É tudo novo para a gente também, estamos aprendendo juntos. Ainda me pergunto se estamos fazendo certo, e estamos sempre preocupados em ouvir. Queremos que as pessoas tragam os problemas, não só coisas boas. Para ajudar, precisamos saber o que está dando errado. Queremos dar mais autonomia e pensar diferente. E volta e meia nos perguntamos se estamos interferindo demais ou de menos.
Eu, pessoalmente, nunca fui muito hierárquica. Acredito demais na colaboração entre as pessoas, na multidisciplinaridade. Sempre tive times muito autônomos, que conseguem tocar tudo sem mim.
Mas isso não é tão comum na minha geração, principalmente em empresas mais tradicionais.
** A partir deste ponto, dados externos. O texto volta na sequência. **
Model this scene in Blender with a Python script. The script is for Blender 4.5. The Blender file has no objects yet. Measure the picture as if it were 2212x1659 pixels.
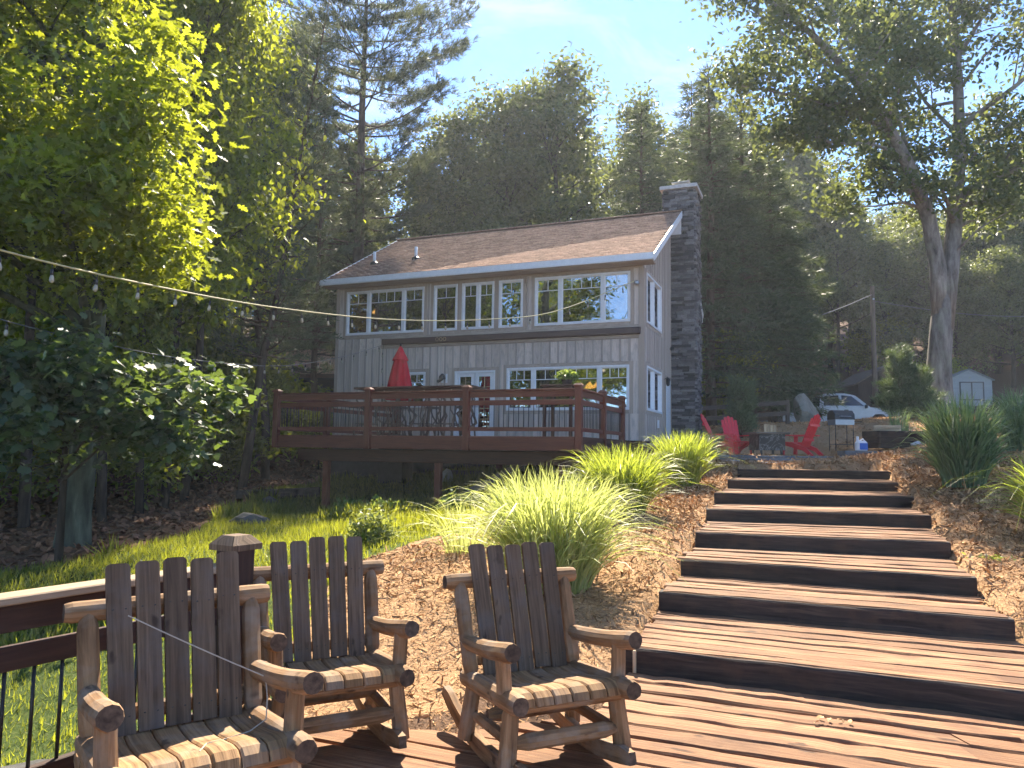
import bpy, math, random
import numpy as np
from mathutils import Vector, Matrix

# ------------------------------------------------------------------ camera, sky, sun, exposure
S = bpy.context.scene
C = S.collection
R = math.radians
random.seed(7)

cam_d = bpy.data.cameras.new("camera")
cam = bpy.data.objects.new("camera", cam_d)
C.objects.link(cam)
cam_d.sensor_width = 36.0
cam_d.lens = 36.0 * 1640.0 / 2212.0
cam_d.clip_start = 0.05
cam_d.clip_end = 1000.0
cam.matrix_world = Matrix.Translation((0, 0, 1.65)) @ Matrix.Rotation(R(95.0), 4, 'X') @ Matrix.Rotation(R(0.8), 4, 'Z')
S.camera = cam

SUN_AZ, SUN_EL = 4.0, 46.0
world = bpy.data.worlds.new("World")
S.world = world
world.use_nodes = True
wn = world.node_tree
wn.nodes.clear()
w_out = wn.nodes.new('ShaderNodeOutputWorld')
w_bg = wn.nodes.new('ShaderNodeBackground')
w_sky = wn.nodes.new('ShaderNodeTexSky')
w_sky.sky_type = 'NISHITA'
w_sky.sun_disc = False
w_sky.sun_elevation = R(SUN_EL)
w_sky.sun_rotation = R(SUN_AZ)
w_sky.air_density = 0.85
w_sky.dust_density = 0.035
w_sky.ozone_density = 9.0
w_tc = wn.nodes.new('ShaderNodeTexCoord')
w_map = wn.nodes.new('ShaderNodeMapping')
w_map.inputs['Scale'].default_value = (1.6, 1.6, 4.2)
w_n = wn.nodes.new('ShaderNodeTexNoise')
w_n.inputs['Scale'].default_value = 2.6
w_n.inputs['Detail'].default_value = 9
w_n.inputs['Roughness'].default_value = 0.62
w_n.inputs['Distortion'].default_value = 0.5
w_r = wn.nodes.new('ShaderNodeValToRGB')
w_r.color_ramp.elements[0].position = 0.53
w_r.color_ramp.elements[1].position = 0.78
w_r.color_ramp.elements[1].color = (0.55, 0.55, 0.55, 1)
w_mix = wn.nodes.new('ShaderNodeMixRGB')
w_mix.inputs['Color2'].default_value = (4.2, 4.8, 5.8, 1)      # thin lit cloud, in the sky texture's own units
wn.links.new(w_tc.outputs['Generated'], w_map.inputs['Vector'])
wn.links.new(w_map.outputs['Vector'], w_n.inputs['Vector'])
wn.links.new(w_n.outputs['Fac'], w_r.inputs['Fac'])
wn.links.new(w_r.outputs['Color'], w_mix.inputs['Fac'])
wn.links.new(w_sky.outputs['Color'], w_mix.inputs['Color1'])
wn.links.new(w_mix.outputs['Color'], w_bg.inputs['Color'])
w_bg.inputs['Strength'].default_value = 0.092
wn.links.new(w_bg.outputs['Background'], w_out.inputs['Surface'])

sun_d = bpy.data.lights.new("sun", 'SUN')
sun_d.energy = 5.0
sun_d.angle = R(0.6)
sun_d.color = (1.0, 0.89, 0.72)
sun = bpy.data.objects.new("sun", sun_d)
C.objects.link(sun)
_sd = Vector((math.sin(R(SUN_AZ)) * math.cos(R(SUN_EL)), math.cos(R(SUN_AZ)) * math.cos(R(SUN_EL)), math.sin(R(SUN_EL))))
sun.rotation_euler = (-_sd).to_track_quat('-Z', 'Y').to_euler()
sun.location = _sd * 120

S.view_settings.view_transform = 'Standard'
S.view_settings.look = 'None'
S.view_settings.gamma = 1.0
S.view_settings.exposure = 1.92
S.view_settings.use_curve_mapping = False
S.render.engine = 'CYCLES'
S.cycles.use_denoising = True
S.cycles.use_adaptive_sampling = True
S.cycles.adaptive_threshold = 0.03
S.cycles.max_bounces = 6
S.cycles.diffuse_bounces = 3
S.cycles.glossy_bounces = 3
S.cycles.transmission_bounces = 5
S.cycles.transparent_max_bounces = 8
S.cycles.sample_clamp_indirect = 6.0

# ------------------------------------------------------------------ helpers
def V3(*a):
    return Vector(a)

M = {}
class MB:
    """collects shapes; build() links them as one mesh object"""
    def __init__(s):
        s.v, s.f, s.uv, s.caps = [], [], [], set()
    def face(s, idx, uv):
        s.f.append(idx); s.uv.append(uv)
    def sweep(s, rings, closed=True, cap=True, us=None, vs=None):
        n = len(rings[0]); b = len(s.v)
        for r in rings: s.v.extend([tuple(p) for p in r])
        if us is None:
            us = [0.0]
            for i in range(1, len(rings)):
                us.append(us[-1] + (Vector(rings[i][0]) - Vector(rings[i-1][0])).length)
        if vs is None:
            vs = [0.0]
            for j in range(n):
                vs.append(vs[-1] + (Vector(rings[0][(j+1) % n]) - Vector(rings[0][j])).length)
        m = n if closed else n - 1
        for i in range(len(rings) - 1):
            for j in range(m):
                k = (j + 1) % n
                s.face((b+i*n+j, b+i*n+k, b+(i+1)*n+k, b+(i+1)*n+j),
                       ((us[i], vs[j]), (us[i], vs[j+1]), (us[i+1], vs[j+1]), (us[i+1], vs[j])))
        if cap and closed:
            for i, rev in ((0, True), (len(rings)-1, False)):
                idx = list(range(b+i*n, b+i*n+n))
                p0 = Vector(rings[i][0])
                uv = [(us[i] + 0.3*(Vector(rings[i][j]) - p0).x, 0.3*(Vector(rings[i][j]) - p0).z) for j in range(n)]
                if rev: idx.reverse(); uv.reverse()
                s.caps.add(len(s.f)); s.face(tuple(idx), tuple(uv))
    def frame(s, p0, p1, up):
        d = (Vector(p1) - Vector(p0)).normalized(); up = Vector(up)
        a = d.cross(up)
        if a.length < 1e-4: a = d.cross(Vector((1, 0, 0)))
        a.normalize(); u = a.cross(d).normalized()
        return d, a, u
    def bar(s, p0, p1, w, h, up=(0, 0, 1), ch=0.0):
        """bar of width w across, height h along up, with chamfered edges"""
        p0, p1 = Vector(p0), Vector(p1)
        d, a, u = s.frame(p0, p1, up)
        w, h = w/2, h/2
        if ch > 0:
            sec = [(-w+ch, -h), (w-ch, -h), (w, -h+ch), (w, h-ch), (w-ch, h), (-w+ch, h), (-w, h-ch), (-w, -h+ch)]
        else:
            sec = [(-w, -h), (w, -h), (w, h), (-w, h)]
        s.sweep([[p + a*x + u*y for x, y in sec] for p in (p0, p1)])
    def box(s, x0, x1, y0, y1, z0, z1):
        """axis box; the uv runs along the longest side"""
        dx, dy, dz = x1-x0, y1-y0, z1-z0
        if dz >= dx and dz >= dy:
            s.bar(((x0+x1)/2, (y0+y1)/2, z0), ((x0+x1)/2, (y0+y1)/2, z1), dx, dy, (0, 1, 0))
        elif dx >= dy:
            s.bar((x0, (y0+y1)/2, (z0+z1)/2), (x1, (y0+y1)/2, (z0+z1)/2), dy, dz)
        else:
            s.bar(((x0+x1)/2, y0, (z0+z1)/2), ((x0+x1)/2, y1, (z0+z1)/2), dx, dz)
    def log(s, p0, p1, r0, r1=None, n=10, segs=6, wob=0.05, tip0=1.0, tip1=1.0, tl=0.07, rng=random, bow=0.0):
        """round log with uneven girth; tip0/tip1 shrink the ends over the length tl"""
        p0, p1 = Vector(p0), Vector(p1); r1 = r0 if r1 is None else r1
        d, a, u = s.frame(p0, p1, (0.13, 0.2, 0.97)); L = (p1-p0).length
        ts = [0.0, min(.3, tl/L)] + [min(.3, tl/L) + (1-2*min(.3, tl/L))*i/segs for i in range(1, segs)] + [1-min(.3, tl/L), 1.0]
        jit = [1 + rng.uniform(-wob, wob) for _ in range(n)]
        rings = []
        ph = rng.uniform(0, 6.28)
        for i, t in enumerate(ts):
            r = r0 + (r1-r0)*t
            if i == 0: r *= tip0
            if i == len(ts)-1: r *= tip1
            off = a*(wob*.4*r0*math.sin(5*t+ph)) + u*(bow*math.sin(math.pi*t) + wob*.4*r0*math.cos(4*t+ph))
            rings.append([p0 + d*(L*t) + off + (a*math.cos(2*math.pi*j/n) + u*math.sin(2*math.pi*j/n))*r*jit[j]*(1+rng.uniform(-wob, wob)*.35) for j in range(n)])
        s.sweep(rings)
    def tube(s, pts, r, n=6, cap=True):
        pts = [Vector(p) for p in pts]
        rs = r if isinstance(r, (list, tuple)) else [r]*len(pts)
        rings = []; pa = None
        for i, p in enumerate(pts):
            d = (pts[min(i+1, len(pts)-1)] - pts[max(i-1, 0)]).normalized()
            if pa is None:
                a = d.cross(Vector((0, 0, 1)))
                if a.length < .05: a = d.cross(Vector((0, 1, 0)))
            else:
                a = pa - d*pa.dot(d)
            a.normalize(); pa = a; u = a.cross(d)
            rings.append([p + (a*math.cos(2*math.pi*j/n) + u*math.sin(2*math.pi*j/n))*rs[i] for j in range(n)])
        s.sweep(rings, cap=cap)
    def lathe(s, prof, n=16, c=(0, 0, 0), axis='Z'):
        c = Vector(c); rings = []
        for r, z in prof:
            ring = []
            for j in range(n):
                t = 2*math.pi*j/n
                q = (r*math.cos(t), r*math.sin(t), z)
                if axis == 'Y': q = (q[0], q[2], q[1])
                if axis == 'X': q = (q[2], q[0], q[1])
                ring.append(c + Vector(q))
            rings.append(ring)
        s.sweep(rings)
    def prism(s, poly, lo, hi, plane='XZ'):
        """polygon (list of 2d points) extruded between lo and hi along the plane's normal"""
        def P(a, b, t):
            return {'XZ': (a, t, b), 'YZ': (t, a, b), 'XY': (a, b, t)}[plane]
        s.sweep([[Vector(P(a, b, lo)) for a, b in poly], [Vector(P(a, b, hi)) for a, b in poly]])
    def board(s, p0, p1, w, t, wd, clip=0.0):
        """flat board from p0 to p1, width w along wd, thickness t, corners clipped at p1"""
        p0, p1, wd = Vector(p0), Vector(p1), Vector(wd).normalized()
        d = (p1-p0).normalized(); nn = d.cross(wd).normalized(); L = (p1-p0).length
        out = [(-w/2, 0), (w/2, 0), (w/2, L*.5), (w/2, L-clip), (w/2-clip*.35, L-clip*.35), (w/2-clip, L), (-w/2+clip, L), (-w/2+clip*.35, L-clip*.35), (-w/2, L-clip), (-w/2, L*.5)] if clip > 0 else [(-w/2, 0), (w/2, 0), (w/2, L), (-w/2, L)]
        b = len(s.v); n = len(out)
        for sg in (-.5, .5):
            s.v.extend([tuple(p0 + wd*x + d*y + nn*(t*sg)) for x, y in out])
        uv = [(y, x) for x, y in out]
        s.face(tuple(reversed(range(b, b+n))), tuple(reversed(uv)))
        s.face(tuple(range(b+n, b+2*n)), tuple(uv))
        for j in range(n):
            k = (j+1) % n
            s.face((b+j, b+k, b+n+k, b+n+j), (uv[j], uv[k], (uv[k][0], uv[k][1]+t), (uv[j][0], uv[j][1]+t)))
    def build(s, name, mat, parent=None, smooth=False, loc=None, rot=None):
        me = s.mesh(name, mat, smooth)
        return link(name, me, parent, loc, rot)
    def mesh(s, name, mat, smooth=False):
        me = bpy.data.meshes.new(name)
        me.from_pydata(s.v, [], s.f)
        uvl = me.uv_layers.new(name="UVMap")
        flat = np.array([c for f in s.uv for p in f for c in p], dtype=np.float32)
        uvl.data.foreach_set('uv', flat)
        if mat: me.materials.append(mat)
        if mat is M.get('log') and s.caps:
            me.materials.append(M['end'])
            for i in s.caps: me.polygons[i].material_index = 1
        if smooth: me.polygons.foreach_set('use_smooth', [True]*len(me.polygons))
        me.update()
        return me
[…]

Os times também não estão acostumados com essa autonomia, alguns estão habituados a perguntar sempre o que deve ser feito. E, no fundo, nós também queremos responder, interferir. A medida da “ajuda” dos líderes é um dos desafios mais difíceis nesse modelo.
E é lógico que, com tudo isso, as dores aparecem muito mais rápido. Como antes os times não eram multidisciplinares, cada um estava no seu quadrado e ninguém via o problema do outro, e agora o “bode na sala” está ali para quem quiser ver e para serem resolvidos mais rapidamente.
A mudança leva tempo. Ainda vamos fazer muita coisa errada, consertar, mudar, tentar de novo. Estamos acertando muito, os resultados estão aparecendo e tenho muito orgulho do que construímos até aqui juntos. Sinto que estamos vivendo um momento histórico e fazer parte disso é extremamente motivador.